The MCU is in a true re-coming-of-age moment currently. There's a clear pantheon of the next decade of Marvel's superheroic roster forming with the likes of Hailee Steinfeld's Kate Bishop, Oscar Isaac's Moon Knight, and Simu Liu's Shang-Chi. For many people however, the arrival of the latest caped crusader is a true landmark in not only the cinematic universe's history, but comic book history as a whole: , their first-ever Muslim superhero, Kalama Khan (played by ). The phrase ‘ground-breaking' is bandied around often, but this Disney+ show provides the chance for one of the biggest studios in the world to spotlight South Asia not just in front of the camera, but behind it too. So, does Ms. Marvel's live-action debut honour her legacy?

Ms. Marvel feels much richer in humanity than its televisual predecessors, largely due to the personal perspective of the show from Kamala's perspective – it truly does feel as though Kamala has created this herself, telling her own story to us. This is often communicated through direct voiceover, animated cutesy drawings and scribbled notes decorating the screen to provide us with a direct line to Kamala's inner thoughts. It's clear the show is looking to tap into the well-refined structure of the coming-of-age structure, composing a silky, clever filmmaking style that matches its protagonist in tone and style – vibrant, kinetic and ever-so-slightly quirky.

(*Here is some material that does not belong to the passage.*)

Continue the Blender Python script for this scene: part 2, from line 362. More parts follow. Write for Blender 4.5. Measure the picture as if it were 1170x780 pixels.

The show certainly places Pakistani culture first, superheroism second as we become immersed in Kamala's day-to-day, travelling from prayer at the Mosque to the hunger-inducing Eid Mubarak festival, complete with Pakistan's own version of the Illuminati (you'll see what we mean.) What's most laudable about Ms. Marvel's strides for South Asian representation is that not only does it feel innately natural, but it compels you with a desire to know more. During Ms. Marvel's press conference, Saagar Shaikh who plays Kamala's brother notes that “being South Asian, we all have a code that we just ‘get' – we already knew each other, in a way, when we met”, and that universality extends to those watching. Kamala's family glow with a rich cultural and personal history between one another that feels more authentic than many of the relationships we've seen in the MCU. Zenobia Shroff's fierce yet loving Muneeba Khan exemplifies a lifelike prototype of the South Asian mother that feel almost embarrassingly relatable to many; likewise, Mohan Kapur's Yusuf Khan is the bumbling sweetheart father that tries to connect with his daughter, even if he doesn't fully understand her.

Given that Ms. Marvel dedicates itself to the coming-of-age structure, some may find the familiarity of the show's beats to be a little formulaic – there's boy trouble, desires to be taken seriously, and of course, struggling with changes – but Iman Vellani's performance is what holds your attention with such delightful charm that such familiarity melts away. Vellani's own fanaticism shines through in her portrayal of Kamala, because in a way, she's been studying the role for years. Likewise, Kamala's relationship with Yasmeen Fletcher's Nakia is sweet to watch unfold in live-action, particularly with how the two push each other to become pinnacles of their community, maintaining that strong core of human friendship and bondage integral to the humanity of the show.

It does take a while to understand where Ms. Marvel is going exactly – the first sign of conflict only begins to seep in toward episode two's conclusion – but considering the rapid narrative scaffolding of Moon Knight and Hawkeye, giving us time to just exist in these characters' worlds and understand them isn't such a bad thing. Ms. Marvel feels the closest-to-ground level we've had in the MCU for a long time, and it does feel refreshing – so far, there's no world-ending plots, or inter-dimensional beasts threatening the Earth; the only life-threatening issue is the troublesome social ladder of high school. Though, to anyone during that age, that is a life-or-death situation.